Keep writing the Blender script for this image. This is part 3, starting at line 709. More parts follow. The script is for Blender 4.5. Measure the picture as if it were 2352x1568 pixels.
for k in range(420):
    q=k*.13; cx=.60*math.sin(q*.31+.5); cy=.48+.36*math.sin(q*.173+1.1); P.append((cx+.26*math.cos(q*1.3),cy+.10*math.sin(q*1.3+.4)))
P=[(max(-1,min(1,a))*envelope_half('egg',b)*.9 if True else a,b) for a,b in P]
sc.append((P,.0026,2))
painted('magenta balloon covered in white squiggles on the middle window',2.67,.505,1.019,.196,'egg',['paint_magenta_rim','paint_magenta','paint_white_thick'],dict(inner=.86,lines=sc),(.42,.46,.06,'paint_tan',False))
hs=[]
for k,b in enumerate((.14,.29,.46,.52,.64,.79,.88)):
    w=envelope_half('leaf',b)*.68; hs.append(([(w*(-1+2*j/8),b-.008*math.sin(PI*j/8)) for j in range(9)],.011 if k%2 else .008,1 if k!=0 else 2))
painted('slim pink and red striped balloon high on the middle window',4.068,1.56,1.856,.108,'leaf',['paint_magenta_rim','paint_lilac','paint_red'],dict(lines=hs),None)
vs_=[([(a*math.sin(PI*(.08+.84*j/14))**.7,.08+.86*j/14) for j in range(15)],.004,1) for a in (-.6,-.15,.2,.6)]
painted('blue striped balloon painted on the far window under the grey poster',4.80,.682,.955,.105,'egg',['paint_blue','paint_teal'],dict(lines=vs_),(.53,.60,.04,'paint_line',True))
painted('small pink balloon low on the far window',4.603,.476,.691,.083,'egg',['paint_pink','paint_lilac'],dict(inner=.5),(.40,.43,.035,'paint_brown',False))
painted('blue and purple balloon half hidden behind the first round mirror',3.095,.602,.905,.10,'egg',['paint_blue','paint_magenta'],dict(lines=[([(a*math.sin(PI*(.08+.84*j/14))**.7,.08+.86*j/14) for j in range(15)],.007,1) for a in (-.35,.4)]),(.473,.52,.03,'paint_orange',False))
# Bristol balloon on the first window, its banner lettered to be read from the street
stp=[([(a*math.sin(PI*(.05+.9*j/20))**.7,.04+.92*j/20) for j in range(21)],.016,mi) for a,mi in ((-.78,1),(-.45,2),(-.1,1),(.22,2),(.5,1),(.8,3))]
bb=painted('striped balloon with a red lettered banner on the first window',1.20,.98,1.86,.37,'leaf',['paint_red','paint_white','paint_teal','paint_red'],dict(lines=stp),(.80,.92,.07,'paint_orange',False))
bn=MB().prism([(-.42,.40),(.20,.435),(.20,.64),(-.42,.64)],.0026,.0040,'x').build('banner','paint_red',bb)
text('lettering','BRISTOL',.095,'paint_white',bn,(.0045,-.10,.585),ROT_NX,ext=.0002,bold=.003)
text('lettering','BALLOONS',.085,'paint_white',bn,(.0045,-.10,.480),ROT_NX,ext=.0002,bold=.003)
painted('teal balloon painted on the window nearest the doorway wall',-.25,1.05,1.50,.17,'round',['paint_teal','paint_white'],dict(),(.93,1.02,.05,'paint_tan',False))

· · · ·

Copy out each line exactly.

Keep writing the Blender script for this image. This is part 3, starting at line 709. More parts follow. The script is for Blender 4.5. Measure the picture as if it were 2352x1568 pixels.
for k in range(420):
    q=k*.13; cx=.60*math.sin(q*.31+.5); cy=.48+.36*math.sin(q*.173+1.1); P.append((cx+.26*math.cos(q*1.3),cy+.10*math.sin(q*1.3+.4)))
P=[(max(-1,min(1,a))*envelope_half('egg',b)*.9 if True else a,b) for a,b in P]
sc.append((P,.0026,2))
painted('magenta balloon covered in white squiggles on the middle window',2.67,.505,1.019,.196,'egg',['paint_magenta_rim','paint_magenta','paint_white_thick'],dict(inner=.86,lines=sc),(.42,.46,.06,'paint_tan',False))
hs=[]
for k,b in enumerate((.14,.29,.46,.52,.64,.79,.88)):
    w=envelope_half('leaf',b)*.68; hs.append(([(w*(-1+2*j/8),b-.008*math.sin(PI*j/8)) for j in range(9)],.011 if k%2 else .008,1 if k!=0 else 2))
painted('slim pink and red striped balloon high on the middle window',4.068,1.56,1.856,.108,'leaf',['paint_magenta_rim','paint_lilac','paint_red'],dict(lines=hs),None)
vs_=[([(a*math.sin(PI*(.08+.84*j/14))**.7,.08+.86*j/14) for j in range(15)],.004,1) for a in (-.6,-.15,.2,.6)]
painted('blue striped balloon painted on the far window under the grey poster',4.80,.682,.955,.105,'egg',['paint_blue','paint_teal'],dict(lines=vs_),(.53,.60,.04,'paint_line',True))
painted('small pink balloon low on the far window',4.603,.476,.691,.083,'egg',['paint_pink','paint_lilac'],dict(inner=.5),(.40,.43,.035,'paint_brown',False))
painted('blue and purple balloon half hidden behind the first round mirror',3.095,.602,.905,.10,'egg',['paint_blue','paint_magenta'],dict(lines=[([(a*math.sin(PI*(.08+.84*j/14))**.7,.08+.86*j/14) for j in range(15)],.007,1) for a in (-.35,.4)]),(.473,.52,.03,'paint_orange',False))
# Bristol balloon on the first window, its banner lettered to be read from the street
stp=[([(a*math.sin(PI*(.05+.9*j/20))**.7,.04+.92*j/20) for j in range(21)],.016,mi) for a,mi in ((-.78,1),(-.45,2),(-.1,1),(.22,2),(.5,1),(.8,3))]
bb=painted('striped balloon with a red lettered banner on the first window',1.20,.98,1.86,.37,'leaf',['paint_red','paint_white','paint_teal','paint_red'],dict(lines=stp),(.80,.92,.07,'paint_orange',False))
bn=MB().prism([(-.42,.40),(.20,.435),(.20,.64),(-.42,.64)],.0026,.0040,'x').build('banner','paint_red',bb)
text('lettering','BRISTOL',.095,'paint_white',bn,(.0045,-.10,.585),ROT_NX,ext=.0002,bold=.003)
text('lettering','BALLOONS',.085,'paint_white',bn,(.0045,-.10,.480),ROT_NX,ext=.0002,bold=.003)
painted('teal balloon painted on the window nearest the doorway wall',-.25,1.05,1.50,.17,'round',['paint_teal','paint_white'],dict(),(.93,1.02,.05,'paint_tan',False))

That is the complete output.